I have written about passwords a bunch of times before, mostly arguing in favour of password managers and against rules regarding password complexity and periodic password change. An increasingly growing group of information security professionals have moved on to this position and now an authoritative standards body has weighed in with a paper.
Everyone is familiar with password complexity rules and the requirement to change them periodically. They became a standard through one publication: NIST 800-63. National Institute of Standards and Technology (NIST), an American standards institution whose public standards US government (and quite a lot of the world) follows published the 800-63 standard on passwords in 2003. NIST documents are well-used by information security practitioners as they provide a very useful and publicly-available framework on cybersecurity as well as on related items.
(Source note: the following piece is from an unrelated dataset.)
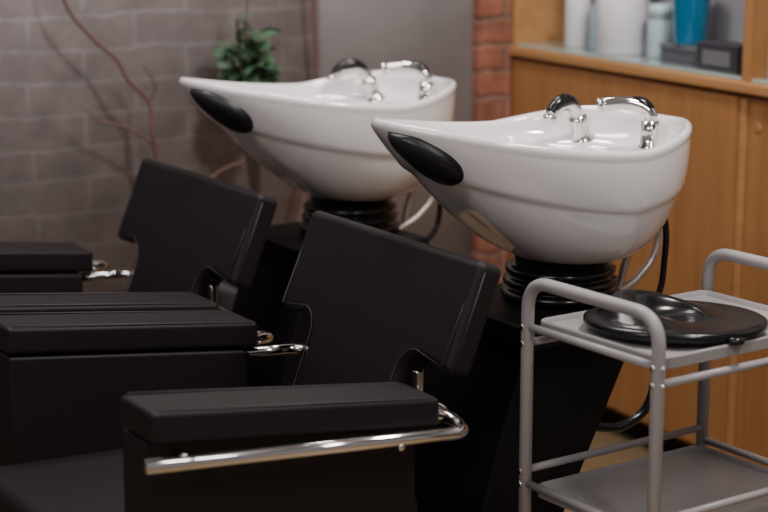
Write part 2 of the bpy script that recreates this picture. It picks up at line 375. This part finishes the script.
# ================================================================ room
def place(o): o.location=K; o.rotation_euler=(0,0,KR); return o
M_conc=mat('concrete',(.43,.425,.445),.75,bump=.5,bscale=12,var=.2,vscale=3,bdist=.004)
place(box('wall_back',-.14,-.02,-4.2,.62,-.0,2.8,M_conc,None,0))
def brickmat(name,c1,c2,mortar,bw,bh,ms,dist=.01,bstr=.6,noise=.02,nsc=3,invert=True,v0=.6,v1=1.35,nb=.5):
    m=bpy.data.materials.new(name); m.use_nodes=True; nt_=m.node_tree; p=nt_.nodes['Principled BSDF']; p.inputs['Roughness'].default_value=.8
    tc=nt_.nodes.new('ShaderNodeTexCoord'); sp=nt_.nodes.new('ShaderNodeSeparateXYZ'); cb=nt_.nodes.new('ShaderNodeCombineXYZ')
    nt_.links.new(tc.outputs['Object'],sp.inputs[0]); nt_.links.new(sp.outputs['Y'],cb.inputs['X']); nt_.links.new(sp.outputs['Z'],cb.inputs['Y'])
    nz=nt_.nodes.new('ShaderNodeTexNoise'); nz.inputs['Scale'].default_value=nsc; nz.inputs['Detail'].default_value=4; nt_.links.new(tc.outputs['Object'],nz.inputs['Vector'])
    sc=nt_.nodes.new('ShaderNodeVectorMath'); sc.operation='SCALE'; sc.inputs['Scale'].default_value=noise; nt_.links.new(nz.outputs['Color'],sc.inputs[0])
    ad=nt_.nodes.new('ShaderNodeVectorMath'); nt_.links.new(cb.outputs[0],ad.inputs[0]); nt_.links.new(sc.outputs[0],ad.inputs[1])
    b=nt_.nodes.new('ShaderNodeTexBrick'); b.inputs['Scale'].default_value=1; b.inputs['Brick Width'].default_value=bw; b.inputs['Row Height'].default_value=bh
    b.inputs['Mortar Size'].default_value=ms; b.inputs['Mortar Smooth'].default_value=.9
    b.inputs['Color1'].default_value=(*c1,1); b.inputs['Color2'].default_value=(*c2,1); b.inputs['Mortar'].default_value=(*mortar,1)
    nt_.links.new(ad.outputs[0],b.inputs['Vector'])
    n2=nt_.nodes.new('ShaderNodeTexNoise'); n2.inputs['Scale'].default_value=11; n2.inputs['Detail'].default_value=9; n2.inputs['Roughness'].default_value=.65; nt_.links.new(tc.outputs['Object'],n2.inputs['Vector'])
    mx=nt_.nodes.new('ShaderNodeMix'); mx.data_type='RGBA'; mx.blend_type='MULTIPLY'; mx.inputs['Factor'].default_value=1
    mr=nt_.nodes.new('ShaderNodeMapRange'); mr.inputs['From Min'].default_value=.3; mr.inputs['From Max'].default_value=.7; mr.inputs['To Min'].default_value=v0; mr.inputs['To Max'].default_value=v1; nt_.links.new(n2.outputs['Fac'],mr.inputs['Value'])
    nt_.links.new(b.outputs['Color'],mx.inputs['A']); nt_.links.new(mr.outputs[0],mx.inputs['B']); nt_.links.new(mx.outputs['Result'],p.inputs['Base Color'])
    bp=nt_.nodes.new('ShaderNodeBump'); bp.inputs['Strength'].default_value=bstr; bp.inputs['Distance'].default_value=dist; bp.invert=invert
    nt_.links.new(b.outputs['Fac'],bp.inputs['Height'])
    bp2=nt_.nodes.new('ShaderNodeBump'); bp2.inputs['Strength'].default_value=nb; bp2.inputs['Distance'].default_value=.006
    nt_.links.new(n2.outputs['Fac'],bp2.inputs['Height']); nt_.links.new(bp.outputs[0],bp2.inputs['Normal']); nt_.links.new(bp2.outputs[0],p.inputs['Normal'])
    return m
M_clad=brickmat('grey_painted_brick',(.285,.248,.252),(.30,.262,.266),(.37,.335,.342),.26,.078,.007,noise=.04,nsc=5,bstr=.08,dist=.003,v0=.75,v1=1.2,nb=.3)
place(box('trim_brick_cladding',-.02,0.0,-4.2,-.567,0,2.8,M_clad,None,0))
M_brick=brickmat('red_brick',(.30,.105,.062),(.22,.085,.058),(.19,.13,.10),.22,.07,.008,noise=.05,nsc=9,v0=.5,v1=1.4)
place(box('trim_brick_pillar',-.02,.015,-.105,-.004,0,2.8,M_brick,None,.002))
place(box('wall_right',-.14,4.4,.44,.56,0,2.8,mat('plaster',(.45,.44,.43),.8),None,0))
M_floor=wood_mat('floor_oak',(.34,.24,.13),(.42,.30,.17),(.08,1,1))
place(box('floor',-.14,5.6,-4.2,.56,-.05,0,M_floor,None,0))
place(box('ceiling',-.14,5.6,-4.2,.56,2.8,2.85,mat('ceiling_white',(.6,.6,.6),.8),None,0))

# ================================================================ plant
Pp=Matrix.Translation(K)@Matrix.Rotation(KR,4,'Z')@Vector((.15,-.80,0))
PL=empty('potted_plant',Pp,0)
lathe('planter',[(0,0),(.09,0),(.095,.01),(.115,.40),(.12,.42),(.11,.42),(.105,.39),(0,.385)],mat('grey_planter',(.12,.12,.125),.6),PL)
M_stem=mat('stem',(.06,.045,.03),.7); M_twig=mat('red_twig',(.13,.065,.055),.7)
M_leaf=mat('leaf_green',(.06,.12,.065),.5,var=.4,vscale=10,spec=.3)
V=[];F=[]
def leaf(p,d,up,l,w):
    d=d.normalized(); sd=d.cross(up).normalized(); u=sd.cross(d)
    base=len(V); n=6
    for i in range(n+1):
        t=i/n; ww=w*math.sin(math.pi*min(1,t*.93+.05))**.8; q=p+d*l*t-u*l*.22*t*t
        V.extend([q-sd*ww+u*.12*ww,q,q+sd*ww+u*.12*ww])
    for i in range(n):
        a=base+3*i; F.append((a,a+1,a+4,a+3)); F.append((a+1,a+2,a+5,a+4))
for k in range(10):
    tx=random.uniform(-.10,.02); ty=random.uniform(-.05,.04); tz=random.uniform(.91,1.02)
    if k==0: tx,tz=-.04,1.06
    st=catmull([(random.uniform(-.03,.03),0,.38),(tx*.2-.01,ty*.3,.65),(tx*.6-.01,ty*.7,.85),(tx-.01,ty,tz)],8)
    tube('stem_%d'%k,st,.0032,M_stem,PL,6)
    for j in range(len(st)//2+4,len(st)):
        for q in range(3):
            a=random.uniform(0,6.28); dd=Vector((math.cos(a),math.sin(a),random.uniform(-.3,.6)))
            leaf(Vector(st[j]),dd,Vector((random.uniform(-.8,.8),random.uniform(-1,.3),.7)).normalized(),random.uniform(.032,.055),random.uniform(.011,.018))
mkobj('foliage',V,F,M_leaf,PL)
def tw(nm,pts,r0): 
    c=catmull([Vector(p)-Pp for p in pts],8); n=len(c)
    tube(nm,c,[r0*(1-.4*i/n) for i in range(n)],M_twig,PL,8)
tw('branch_a',[(Pp.x-.03,Pp.y,.38),(-.45,4.25,.50),(-.535,4.25,.72),(-.55,4.24,.80),(-.555,4.24,.87),(-.60,4.22,.925),(-.625,4.21,.975),(-.68,4.19,1.03),(-.735,4.16,1.12),(-.75,4.15,1.3)],.0065)
tw('branch_a2',[(-.54,4.25,.76),(-.60,4.22,.81),(-.66,4.2,.83),(-.7,4.19,.86)],.0035)
tw('branch_a3',[(-.555,4.24,.87),(-.54,4.24,.91),(-.565,4.23,.96)],.0035)
tw('branch_b',[(Pp.x+.04,Pp.y,.38),(-.2,4.42,.6),(-.17,4.50,.85),(-.175,4.5,1.05),(-.185,4.48,1.3)],.006)
tw('branch_c',[(Pp.x,Pp.y,.38),(-.33,4.34,.8),(-.33,4.33,1.05),(-.31,4.33,1.2)],.004)
tw('branch_d',[(Pp.x-.04,Pp.y,.38),(-.45,4.2,.62),(-.40,4.22,.70),(-.33,4.25,.73)],.005)

# ================================================================ lights
def area(name,loc,tgt,sx,sy,pw,col):
    l=bpy.data.lights.new(name,'AREA'); l.shape='RECTANGLE'; l.size=sx; l.size_y=sy; l.energy=pw; l.color=col
    o=bpy.data.objects.new(name,l); S.collection.objects.link(o); o.location=loc
    o.rotation_euler=(Vector(tgt)-Vector(loc)).to_track_quat('-Z','Y').to_euler(); return o
area('ceiling_lamp',(.9,2.6,2.7),(.5,3.1,.8),.3,.3,40,(1,.94,.89))
area('ceiling_lamp_b',(-.6,3.3,2.7),(-.5,4.0,.8),.9,.3,24,(1,.95,.94))
area('ceiling_lamp_c',(.1,4.0,2.7),(.2,4.5,.9),.3,.3,18,(1,.93,.87))
area('added_highlight_strip_d',(-1.2,.6,2.6),(0,3.2,.8),1.2,.25,22,(1,.95,.94))  # added unseen strip light, put in for highlights on the ceramic
area('added_highlight_strip_e',(.9,1.0,2.6),(.5,3.2,.8),.25,.9,19,(1,.95,.91))  # second added strip near the camera, also for basin highlights, no known fitting
w=bpy.data.worlds.new('World'); S.world=w; w.use_nodes=True
w.node_tree.nodes['Background'].inputs[0].default_value=(.8,.75,.78,1); w.node_tree.nodes['Background'].inputs[1].default_value=.30
# ================================================================ camera
cam=bpy.data.cameras.new('camera'); co=bpy.data.objects.new('camera',cam); S.collection.objects.link(co)
co.location=(0,0,1.4); co.rotation_euler=(rad(78),0,0); cam.sensor_width=36; cam.lens=84.375; cam.clip_start=.05
cam.dof.use_dof=True; cam.dof.focus_distance=3.0; cam.dof.aperture_fstop=2.8
S.camera=co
The password guidelines in 800-63 were too complicated for a most people to understand very well. They led to bad practices, such as
- creating patterns: “JanJan2009!”, “AprApr2009!”, “JulJul2009!”, etc.
- writing them down insecurely and sticking them on computer screens
- using the same password for everything and changing them together.
Last year, NIST released its new set of password guidelines that advocate precisely the opposite:
“Verifiers SHOULD NOT impose other composition rules (e.g., requiring mixtures of different character types or prohibiting consecutively repeated characters) for memorized secrets. Verifiers SHOULD NOT require memorized secrets to be changed arbitrarily (e.g., periodically).”
Instead it recommends the use of password managers that can be used to store long and random passwords and to allow users to copy-paste passwords from these. It also recommends rate-limiting, i.e. preventing too many password tries in a short period (this method would be used by attackers manually or programmatically trying to brute-force your credentials directly on websites/apps), in addition to a number of other guidelines.
The NIST guidelines now make passwords easier for users and firmly pushes a number of additional requirements on IT administrators to protect their technology infrastructure. That is good for security because now users actually have the ability to create and store strong and unique passwords for all their various accounts because they do not have to remember all of them.
We won’t be out of the dark ages of passwords until passwords are gone, but we can try to make things a bit less painful to our users in the meantime.